WHAT THIS TASK INVOLVES >>
Please retype the data in full and exactly; the pictures are not part of the copy.

AVAILABLE DATA >>

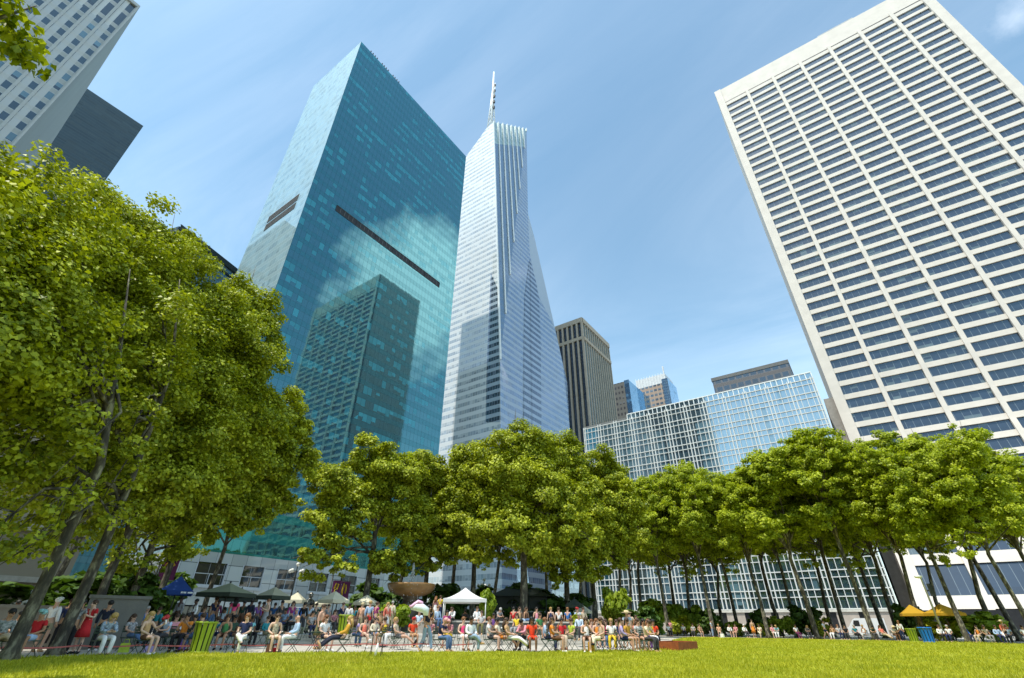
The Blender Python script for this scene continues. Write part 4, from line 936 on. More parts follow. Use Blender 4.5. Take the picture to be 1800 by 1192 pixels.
# white marquee tent
tp = gp(815, 40.5, ZT2-.02); te = thing('marquee', 'white peaked pop-up tent behind the people on the wall', 'tent', tp, math.atan2(tp.y, tp.x)-math.pi/2)
mb = MB(); H0, H1_, R0 = 1.42, 2.22, 1.58; K_ = 6
prof = [(R0*(1-i/K_), H0+(H1_-H0)*(i/K_)**1.55) for i in range(K_+1)]
for i in range(K_):
    (ra, za), (rb, zb) = prof[i], prof[i+1]
    for s in range(4):
        c0_, s0_ = [(-1, -1), (1, -1), (1, 1), (-1, 1)][s], [(1, -1), (1, 1), (-1, 1), (-1, -1)][s]
        mb.quad((c0_[0]*ra, c0_[1]*ra, za), (s0_[0]*ra, s0_[1]*ra, za), (s0_[0]*max(rb, .01), s0_[1]*max(rb, .01), zb), (c0_[0]*max(rb, .01), c0_[1]*max(rb, .01), zb))
for s in range(4):
    c0_, s0_ = [(-1, -1), (1, -1), (1, 1), (-1, 1)][s], [(1, -1), (1, 1), (-1, 1), (-1, -1)][s]
    mb.quad((c0_[0]*R0, c0_[1]*R0, H0-.22), (s0_[0]*R0, s0_[1]*R0, H0-.22), (s0_[0]*R0, s0_[1]*R0, H0), (c0_[0]*R0, c0_[1]*R0, H0))
mb.build('canopy', cloth('white_canvas', (.8, .8, .8), .2), te)
for sx_, sy_ in ((-1, -1), (1, -1), (1, 1), (-1, 1)):
    mb = MB(); mb.tube([(sx_*1.52, sy_*1.52, 0), (sx_*1.52, sy_*1.52, H0)], .035, 6); mb.build('leg', M['white_metal'], te)
# slatted lime bins and a blue one
def slat_bin(lab, px, d, z, h, w, m, ns=12):
    p = gp(px, d, z); o = thing('slatted_bin', lab, 'litter bin', p, 0, 'slatted litter bins')
    mb = MB()
    for i in range(ns):
        a = 2*math.pi*i/ns; c_, s_ = math.cos(a), math.sin(a); wd_ = 2*math.pi/ns*.36
        prof = [(.40, .05), (.42, .45), (.47, .85), (.50, 1.), (.46, 1.02)]
        for j in range(len(prof)-1):
            q = []
            for (r, zz), sg in ((prof[j], -1), (prof[j], 1), (prof[j+1], 1), (prof[j+1], -1)): q.append((r*w*math.cos(a+sg*wd_), r*w*math.sin(a+sg*wd_), zz*h))
            mb.poly(q)
            mb.poly([(x*.95, y*.95, zz) for x, y, zz in q][::-1])
    mb.build('slats', m, o)
    mb = MB(); mb.lathe([(.33*w, .02), (.36*w, .6*h), (.40*w, .97*h), (.36*w, .97*h)], n=16); mb.build('liner', mat('bin_liner', (.03, .05, .02), .6), o)
    mb = MB(); mb.lathe([(.41*w, .02*h), (.44*w, .02*h), (.44*w, .10*h), (.41*w, .10*h)], n=20); mb.lathe([(.47*w, .95*h), (.515*w, .95*h), (.515*w, h), (.47*w, h)], n=20); mb.build('hoop', m, o)
    return o
limep = mat('lime_paint', (.26, .36, .015), .45, var=.15); bluep = mat('blue_paint', (.01, .16, .5), .4, var=.1)
slat_bin('tall lime green slatted bin on the lawn edge', 363, 23.2, 0, 1.0, .76, limep)
slat_bin('lime green slatted bin on the terrace behind seated people', 606, 33.6, ZT1, .98, .85, limep)
slat_bin('lime green slatted bin beside the blue bin', 1597, 58.5, 0, 1.0, .8, limep)
slat_bin('blue slatted bin at the far lawn edge', 1622, 57, 0, 1.1, 1.0, bluep)
# rust coloured box on the lawn
c_, a_, b_ = gp(1187, 26.6), gp(1143.5, 27.6), gp(1220, 28.6)
bo = thing('steel_box', 'low rust red steel box standing on the lawn corner', 'planter box', (c_.x, c_.y, .04))
ca, cb = Vector(a_-c_), Vector(b_-c_); rust = mat('rusty_steel', (.27, .075, .022), .8, var=.3, vs=4, bump=.2); 
def boxpar(mb, o_, u_, v_, z0, z1, inset=0):
    pts = [o_, o_+u_, o_+u_+v_, o_+v_]; sheet(mb, [xy(p) for p in pts], z0, z1)
mb = MB(); un, vn = ca.normalized(), cb.normalized()
for o_, u_, v_ in ((Vector((0, 0, 0)), ca, vn*.05), (cb-vn*.05, ca, vn*.05), (vn*.05, un*.05, cb-vn*.1), (ca-un*.05+vn*.05, un*.05, cb-vn*.1)): boxpar(mb, o_, u_, v_, 0, .34)
mb.build('side_plates', rust, bo)
mb = MB(); boxpar(mb, un*.05+vn*.05, ca-un*.1, cb-vn*.1, 0, .28); mb.build('lid', rust, bo)
mb = MB(); q = ca*.56-vn*.012; mb.tube([q+Vector((0, 0, .12))-un*.05, q-vn*.04+Vector((0, 0, .15)), q+un*.05+Vector((0, 0, .12))], .012, 5); mb.build('handle', M['dark_metal'], bo)
# bistro tables and chairs
greenm = mat('chair_green', (.035, .075, .05), .45, var=.2); woodm = mat('slat_wood', (.05, .08, .055), .5, var=.2)
def make_chair():
    o = thing('folding_chair', 'x', 'chair', (0, 0, 0), 0, 'green folding chairs on the gravel')
    mb = MB()
    for i in range(6): mb.box(-.2, .2, -.2+i*.068, -.145+i*.068, .44, .458)
    mb.box(-.2, -.185, -.2, .2, .425, .44); mb.box(.185, .2, -.2, .2, .425, .44); mb.build('seat', woodm, o)
    mb = MB()
    for z in (.66, .74, .82): mb.box(-.19, .19, .215+(z-.6)*.12, .23+(z-.6)*.12, z-.028, z+.028)
    for s in (-1, 1): mb.tube([(s*.19, .18, .44), (s*.19, .245, .86)], .011, 5)
    mb.build('backrest', woodm, o)
    for s in (-1, 1):
        mb = MB(); mb.tube([(s*.205, .22, 0), (s*.205, -.19, .44)], .011, 5); mb.build('leg', greenm, o)
        mb = MB(); mb.tube([(s*.185, -.22, 0), (s*.185, .18, .44)], .011, 5); mb.build('leg', greenm, o)
    return o
chair_proto = make_chair(); chair_used = [False]
def chair(p, rz, lab):
    if not chair_used[0]:
        chair_used[0] = True; chair_proto.location = p; chair_proto.rotation_euler = (0, 0, rz); chair_proto['label'] = lab; return chair_proto
    return dup(chair_proto, p, rz, lab)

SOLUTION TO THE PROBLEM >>
The Blender Python script for this scene continues. Write part 4, from line 936 on. More parts follow. Use Blender 4.5. Take the picture to be 1800 by 1192 pixels.
# white marquee tent
tp = gp(815, 40.5, ZT2-.02); te = thing('marquee', 'white peaked pop-up tent behind the people on the wall', 'tent', tp, math.atan2(tp.y, tp.x)-math.pi/2)
mb = MB(); H0, H1_, R0 = 1.42, 2.22, 1.58; K_ = 6
prof = [(R0*(1-i/K_), H0+(H1_-H0)*(i/K_)**1.55) for i in range(K_+1)]
for i in range(K_):
    (ra, za), (rb, zb) = prof[i], prof[i+1]
    for s in range(4):
        c0_, s0_ = [(-1, -1), (1, -1), (1, 1), (-1, 1)][s], [(1, -1), (1, 1), (-1, 1), (-1, -1)][s]
        mb.quad((c0_[0]*ra, c0_[1]*ra, za), (s0_[0]*ra, s0_[1]*ra, za), (s0_[0]*max(rb, .01), s0_[1]*max(rb, .01), zb), (c0_[0]*max(rb, .01), c0_[1]*max(rb, .01), zb))
for s in range(4):
    c0_, s0_ = [(-1, -1), (1, -1), (1, 1), (-1, 1)][s], [(1, -1), (1, 1), (-1, 1), (-1, -1)][s]
    mb.quad((c0_[0]*R0, c0_[1]*R0, H0-.22), (s0_[0]*R0, s0_[1]*R0, H0-.22), (s0_[0]*R0, s0_[1]*R0, H0), (c0_[0]*R0, c0_[1]*R0, H0))
mb.build('canopy', cloth('white_canvas', (.8, .8, .8), .2), te)
for sx_, sy_ in ((-1, -1), (1, -1), (1, 1), (-1, 1)):
    mb = MB(); mb.tube([(sx_*1.52, sy_*1.52, 0), (sx_*1.52, sy_*1.52, H0)], .035, 6); mb.build('leg', M['white_metal'], te)
# slatted lime bins and a blue one
def slat_bin(lab, px, d, z, h, w, m, ns=12):
    p = gp(px, d, z); o = thing('slatted_bin', lab, 'litter bin', p, 0, 'slatted litter bins')
    mb = MB()
    for i in range(ns):
        a = 2*math.pi*i/ns; c_, s_ = math.cos(a), math.sin(a); wd_ = 2*math.pi/ns*.36
        prof = [(.40, .05), (.42, .45), (.47, .85), (.50, 1.), (.46, 1.02)]
        for j in range(len(prof)-1):
            q = []
            for (r, zz), sg in ((prof[j], -1), (prof[j], 1), (prof[j+1], 1), (prof[j+1], -1)): q.append((r*w*math.cos(a+sg*wd_), r*w*math.sin(a+sg*wd_), zz*h))
            mb.poly(q)
            mb.poly([(x*.95, y*.95, zz) for x, y, zz in q][::-1])
    mb.build('slats', m, o)
    mb = MB(); mb.lathe([(.33*w, .02), (.36*w, .6*h), (.40*w, .97*h), (.36*w, .97*h)], n=16); mb.build('liner', mat('bin_liner', (.03, .05, .02), .6), o)
    mb = MB(); mb.lathe([(.41*w, .02*h), (.44*w, .02*h), (.44*w, .10*h), (.41*w, .10*h)], n=20); mb.lathe([(.47*w, .95*h), (.515*w, .95*h), (.515*w, h), (.47*w, h)], n=20); mb.build('hoop', m, o)
    return o
limep = mat('lime_paint', (.26, .36, .015), .45, var=.15); bluep = mat('blue_paint', (.01, .16, .5), .4, var=.1)
slat_bin('tall lime green slatted bin on the lawn edge', 363, 23.2, 0, 1.0, .76, limep)
slat_bin('lime green slatted bin on the terrace behind seated people', 606, 33.6, ZT1, .98, .85, limep)
slat_bin('lime green slatted bin beside the blue bin', 1597, 58.5, 0, 1.0, .8, limep)
slat_bin('blue slatted bin at the far lawn edge', 1622, 57, 0, 1.1, 1.0, bluep)
# rust coloured box on the lawn
c_, a_, b_ = gp(1187, 26.6), gp(1143.5, 27.6), gp(1220, 28.6)
bo = thing('steel_box', 'low rust red steel box standing on the lawn corner', 'planter box', (c_.x, c_.y, .04))
ca, cb = Vector(a_-c_), Vector(b_-c_); rust = mat('rusty_steel', (.27, .075, .022), .8, var=.3, vs=4, bump=.2); 
def boxpar(mb, o_, u_, v_, z0, z1, inset=0):
    pts = [o_, o_+u_, o_+u_+v_, o_+v_]; sheet(mb, [xy(p) for p in pts], z0, z1)
mb = MB(); un, vn = ca.normalized(), cb.normalized()
for o_, u_, v_ in ((Vector((0, 0, 0)), ca, vn*.05), (cb-vn*.05, ca, vn*.05), (vn*.05, un*.05, cb-vn*.1), (ca-un*.05+vn*.05, un*.05, cb-vn*.1)): boxpar(mb, o_, u_, v_, 0, .34)
mb.build('side_plates', rust, bo)
mb = MB(); boxpar(mb, un*.05+vn*.05, ca-un*.1, cb-vn*.1, 0, .28); mb.build('lid', rust, bo)
mb = MB(); q = ca*.56-vn*.012; mb.tube([q+Vector((0, 0, .12))-un*.05, q-vn*.04+Vector((0, 0, .15)), q+un*.05+Vector((0, 0, .12))], .012, 5); mb.build('handle', M['dark_metal'], bo)
# bistro tables and chairs
greenm = mat('chair_green', (.035, .075, .05), .45, var=.2); woodm = mat('slat_wood', (.05, .08, .055), .5, var=.2)
def make_chair():
    o = thing('folding_chair', 'x', 'chair', (0, 0, 0), 0, 'green folding chairs on the gravel')
    mb = MB()
    for i in range(6): mb.box(-.2, .2, -.2+i*.068, -.145+i*.068, .44, .458)
    mb.box(-.2, -.185, -.2, .2, .425, .44); mb.box(.185, .2, -.2, .2, .425, .44); mb.build('seat', woodm, o)
    mb = MB()
    for z in (.66, .74, .82): mb.box(-.19, .19, .215+(z-.6)*.12, .23+(z-.6)*.12, z-.028, z+.028)
    for s in (-1, 1): mb.tube([(s*.19, .18, .44), (s*.19, .245, .86)], .011, 5)
    mb.build('backrest', woodm, o)
    for s in (-1, 1):
        mb = MB(); mb.tube([(s*.205, .22, 0), (s*.205, -.19, .44)], .011, 5); mb.build('leg', greenm, o)
        mb = MB(); mb.tube([(s*.185, -.22, 0), (s*.185, .18, .44)], .011, 5); mb.build('leg', greenm, o)
    return o
chair_proto = make_chair(); chair_used = [False]
def chair(p, rz, lab):
    if not chair_used[0]:
        chair_used[0] = True; chair_proto.location = p; chair_proto.rotation_euler = (0, 0, rz); chair_proto['label'] = lab; return chair_proto
    return dup(chair_proto, p, rz, lab)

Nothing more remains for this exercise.